Em termos de produtos de baixa tecnologia, a Índia tem ampliado suas exportações de têxteis e vestuário. Detêm hoje 3% do mercado norte-americano desses bens, o que é duas vezes a participação do Brasil (1,5%), mais que a da América Central (2,4%) e aproxima-se da fatia declinante do México (7%).
“O setor manufatureiro da América Latina e do Caribe terá que se preparar para outro grande choque competitivo assim que a Índia eliminar as barreiras que atualmente restringem as exportações intensivas de mão de obra’’, disse Moreira. “Esse cenário apenas aumenta a urgência de que os governos da região avancem em sua agenda de reformas para aumentar a produtividade.”
O estudo recomenda que os governos da América Latina e do Caribe melhorem a infraestrutura, expandam o acesso ao crédito e promovam investimentos maiores e mais eficientes em educação, ciência e tecnologia.

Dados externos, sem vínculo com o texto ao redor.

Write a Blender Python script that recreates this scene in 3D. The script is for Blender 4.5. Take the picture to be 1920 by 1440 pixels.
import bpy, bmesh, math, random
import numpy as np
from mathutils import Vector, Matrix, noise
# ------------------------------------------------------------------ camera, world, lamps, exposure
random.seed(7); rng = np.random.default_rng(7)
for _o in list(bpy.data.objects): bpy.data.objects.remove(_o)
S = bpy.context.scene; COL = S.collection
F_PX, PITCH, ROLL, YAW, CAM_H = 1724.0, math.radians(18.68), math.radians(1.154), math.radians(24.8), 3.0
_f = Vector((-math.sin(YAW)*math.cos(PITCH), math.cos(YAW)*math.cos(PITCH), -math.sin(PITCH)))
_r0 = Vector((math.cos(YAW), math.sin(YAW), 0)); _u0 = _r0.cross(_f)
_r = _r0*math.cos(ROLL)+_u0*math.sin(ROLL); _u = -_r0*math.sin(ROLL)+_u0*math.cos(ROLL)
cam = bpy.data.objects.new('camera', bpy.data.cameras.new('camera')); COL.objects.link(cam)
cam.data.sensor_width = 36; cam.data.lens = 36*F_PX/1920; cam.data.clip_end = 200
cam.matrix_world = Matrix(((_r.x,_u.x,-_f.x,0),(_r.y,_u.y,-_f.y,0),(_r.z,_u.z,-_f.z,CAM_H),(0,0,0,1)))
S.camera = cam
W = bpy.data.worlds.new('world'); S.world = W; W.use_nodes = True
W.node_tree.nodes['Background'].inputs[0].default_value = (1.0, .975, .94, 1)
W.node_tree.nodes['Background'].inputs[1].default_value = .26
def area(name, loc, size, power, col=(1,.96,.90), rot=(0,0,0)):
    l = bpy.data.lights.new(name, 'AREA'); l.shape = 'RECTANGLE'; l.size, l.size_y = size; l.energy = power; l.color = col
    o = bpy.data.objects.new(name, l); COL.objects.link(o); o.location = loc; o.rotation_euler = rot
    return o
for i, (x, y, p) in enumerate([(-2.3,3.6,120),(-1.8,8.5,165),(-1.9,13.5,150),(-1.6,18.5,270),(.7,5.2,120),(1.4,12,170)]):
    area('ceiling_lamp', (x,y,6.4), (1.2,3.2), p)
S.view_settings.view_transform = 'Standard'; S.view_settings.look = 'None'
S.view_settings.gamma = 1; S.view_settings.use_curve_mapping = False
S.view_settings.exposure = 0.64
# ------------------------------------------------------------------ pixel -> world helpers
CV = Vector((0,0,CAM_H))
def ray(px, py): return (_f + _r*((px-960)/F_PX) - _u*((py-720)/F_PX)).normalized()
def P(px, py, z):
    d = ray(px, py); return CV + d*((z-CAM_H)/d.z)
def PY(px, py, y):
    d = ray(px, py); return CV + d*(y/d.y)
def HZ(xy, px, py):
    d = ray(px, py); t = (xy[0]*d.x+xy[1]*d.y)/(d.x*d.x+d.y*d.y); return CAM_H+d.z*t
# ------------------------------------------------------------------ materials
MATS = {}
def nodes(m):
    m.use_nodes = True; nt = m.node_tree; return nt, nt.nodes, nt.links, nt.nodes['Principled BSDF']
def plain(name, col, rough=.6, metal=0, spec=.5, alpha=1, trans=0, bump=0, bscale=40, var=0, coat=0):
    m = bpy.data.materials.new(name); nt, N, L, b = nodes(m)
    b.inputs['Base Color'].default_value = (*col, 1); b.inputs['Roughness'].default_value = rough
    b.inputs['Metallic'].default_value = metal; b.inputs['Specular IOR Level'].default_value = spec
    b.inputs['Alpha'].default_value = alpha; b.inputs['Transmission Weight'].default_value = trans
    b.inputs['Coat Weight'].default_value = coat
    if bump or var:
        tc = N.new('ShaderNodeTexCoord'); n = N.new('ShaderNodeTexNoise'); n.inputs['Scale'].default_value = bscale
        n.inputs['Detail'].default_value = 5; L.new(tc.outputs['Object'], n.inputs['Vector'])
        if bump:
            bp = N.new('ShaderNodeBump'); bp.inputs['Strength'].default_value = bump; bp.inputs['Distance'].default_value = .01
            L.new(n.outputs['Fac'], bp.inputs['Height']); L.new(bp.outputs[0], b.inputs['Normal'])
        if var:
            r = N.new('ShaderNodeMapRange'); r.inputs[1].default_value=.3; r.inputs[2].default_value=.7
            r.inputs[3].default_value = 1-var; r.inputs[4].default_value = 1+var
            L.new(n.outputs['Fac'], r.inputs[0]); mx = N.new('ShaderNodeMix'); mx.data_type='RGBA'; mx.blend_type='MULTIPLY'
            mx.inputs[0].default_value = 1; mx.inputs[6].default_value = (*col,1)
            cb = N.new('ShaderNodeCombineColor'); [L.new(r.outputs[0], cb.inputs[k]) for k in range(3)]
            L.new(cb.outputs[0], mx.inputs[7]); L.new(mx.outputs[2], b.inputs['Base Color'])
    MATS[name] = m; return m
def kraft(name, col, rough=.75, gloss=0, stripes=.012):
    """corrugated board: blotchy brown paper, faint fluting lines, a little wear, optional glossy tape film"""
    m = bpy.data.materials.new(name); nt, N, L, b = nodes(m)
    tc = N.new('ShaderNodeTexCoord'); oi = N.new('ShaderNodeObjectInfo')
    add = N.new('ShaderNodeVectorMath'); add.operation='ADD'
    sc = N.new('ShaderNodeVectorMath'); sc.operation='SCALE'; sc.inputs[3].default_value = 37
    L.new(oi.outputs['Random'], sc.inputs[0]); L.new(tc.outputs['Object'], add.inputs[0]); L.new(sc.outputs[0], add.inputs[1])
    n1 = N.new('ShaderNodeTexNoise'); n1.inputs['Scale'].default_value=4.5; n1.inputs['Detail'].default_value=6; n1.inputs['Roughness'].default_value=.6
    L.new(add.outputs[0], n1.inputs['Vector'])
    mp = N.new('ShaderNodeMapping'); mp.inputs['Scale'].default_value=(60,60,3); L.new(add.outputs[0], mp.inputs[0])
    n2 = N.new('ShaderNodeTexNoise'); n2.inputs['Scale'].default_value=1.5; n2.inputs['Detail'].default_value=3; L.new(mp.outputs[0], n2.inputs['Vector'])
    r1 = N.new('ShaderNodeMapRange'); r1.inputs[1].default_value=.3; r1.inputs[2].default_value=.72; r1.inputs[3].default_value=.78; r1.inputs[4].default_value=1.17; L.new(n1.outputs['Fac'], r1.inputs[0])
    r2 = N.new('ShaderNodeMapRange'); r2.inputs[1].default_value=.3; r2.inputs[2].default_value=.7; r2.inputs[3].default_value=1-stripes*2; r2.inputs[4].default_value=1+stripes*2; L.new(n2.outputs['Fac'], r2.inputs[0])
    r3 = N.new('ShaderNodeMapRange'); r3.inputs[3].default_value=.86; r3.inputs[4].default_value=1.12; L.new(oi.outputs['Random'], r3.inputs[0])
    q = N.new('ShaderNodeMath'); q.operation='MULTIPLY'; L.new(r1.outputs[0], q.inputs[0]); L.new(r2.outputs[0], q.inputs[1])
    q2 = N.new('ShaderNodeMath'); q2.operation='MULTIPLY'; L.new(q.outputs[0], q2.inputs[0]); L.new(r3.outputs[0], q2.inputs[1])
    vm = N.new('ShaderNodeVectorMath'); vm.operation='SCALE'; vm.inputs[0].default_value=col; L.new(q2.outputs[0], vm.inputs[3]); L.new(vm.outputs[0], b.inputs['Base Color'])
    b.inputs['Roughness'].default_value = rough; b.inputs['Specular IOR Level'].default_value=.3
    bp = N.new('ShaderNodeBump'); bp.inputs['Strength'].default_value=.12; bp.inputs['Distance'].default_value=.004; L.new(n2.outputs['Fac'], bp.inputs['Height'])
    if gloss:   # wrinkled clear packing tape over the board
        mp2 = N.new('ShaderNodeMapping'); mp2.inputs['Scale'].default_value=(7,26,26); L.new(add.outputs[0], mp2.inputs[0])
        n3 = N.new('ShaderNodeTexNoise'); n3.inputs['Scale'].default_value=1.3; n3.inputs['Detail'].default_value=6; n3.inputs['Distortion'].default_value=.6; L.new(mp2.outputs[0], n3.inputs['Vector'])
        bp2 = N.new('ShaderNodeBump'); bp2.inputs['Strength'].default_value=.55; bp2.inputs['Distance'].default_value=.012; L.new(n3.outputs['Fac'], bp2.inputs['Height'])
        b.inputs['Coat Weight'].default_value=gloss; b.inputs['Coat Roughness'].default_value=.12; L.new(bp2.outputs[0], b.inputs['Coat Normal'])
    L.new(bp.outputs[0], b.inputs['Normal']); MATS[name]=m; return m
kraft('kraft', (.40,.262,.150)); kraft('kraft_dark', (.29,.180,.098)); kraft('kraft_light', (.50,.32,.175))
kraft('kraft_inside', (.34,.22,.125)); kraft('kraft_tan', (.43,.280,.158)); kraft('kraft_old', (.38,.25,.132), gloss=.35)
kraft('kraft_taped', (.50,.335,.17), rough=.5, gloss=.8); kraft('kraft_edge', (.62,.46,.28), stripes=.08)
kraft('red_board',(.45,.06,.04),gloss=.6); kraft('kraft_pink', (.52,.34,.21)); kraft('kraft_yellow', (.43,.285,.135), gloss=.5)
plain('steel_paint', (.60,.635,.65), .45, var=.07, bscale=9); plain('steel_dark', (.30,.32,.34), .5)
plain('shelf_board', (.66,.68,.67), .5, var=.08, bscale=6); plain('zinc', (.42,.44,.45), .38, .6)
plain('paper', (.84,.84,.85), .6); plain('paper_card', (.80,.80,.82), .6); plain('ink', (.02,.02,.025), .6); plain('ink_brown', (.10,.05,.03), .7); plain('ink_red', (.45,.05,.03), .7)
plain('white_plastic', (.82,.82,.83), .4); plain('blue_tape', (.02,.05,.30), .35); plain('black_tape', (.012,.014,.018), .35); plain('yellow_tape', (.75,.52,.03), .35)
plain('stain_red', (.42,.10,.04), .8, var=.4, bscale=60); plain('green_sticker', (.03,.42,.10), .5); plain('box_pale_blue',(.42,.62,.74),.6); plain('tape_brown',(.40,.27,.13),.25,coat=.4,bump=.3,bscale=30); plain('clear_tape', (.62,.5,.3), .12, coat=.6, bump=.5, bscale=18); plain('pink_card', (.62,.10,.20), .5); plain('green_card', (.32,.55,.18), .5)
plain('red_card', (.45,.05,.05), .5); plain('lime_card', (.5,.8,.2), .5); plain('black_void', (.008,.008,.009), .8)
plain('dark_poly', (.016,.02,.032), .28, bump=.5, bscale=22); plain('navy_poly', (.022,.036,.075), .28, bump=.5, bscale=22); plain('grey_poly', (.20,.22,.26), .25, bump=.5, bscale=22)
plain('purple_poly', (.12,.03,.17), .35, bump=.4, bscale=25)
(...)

Essas reformas permitirão que a indústria manufatureira da região tire proveito de seu mercado doméstico relativamente grande, das oportunidades de processamento e industrialização de recursos naturais e de sua proximidade com o mercado norte-americano para aumentar as exportações.
O estudo informa também que é mais provável que a Índia se torne um parceiro comercial do que uma ameaça para a região nas áreas de tecnologia da informação e serviços técnicos e comerciais especializados.
“A América Latina especializou-se em mercados de nicho, por sua proximidade física e cultural de grandes consumidores de TI, atraindo investimentos de empresas indianas em busca de diversificar seus negócios”, disse Moreira.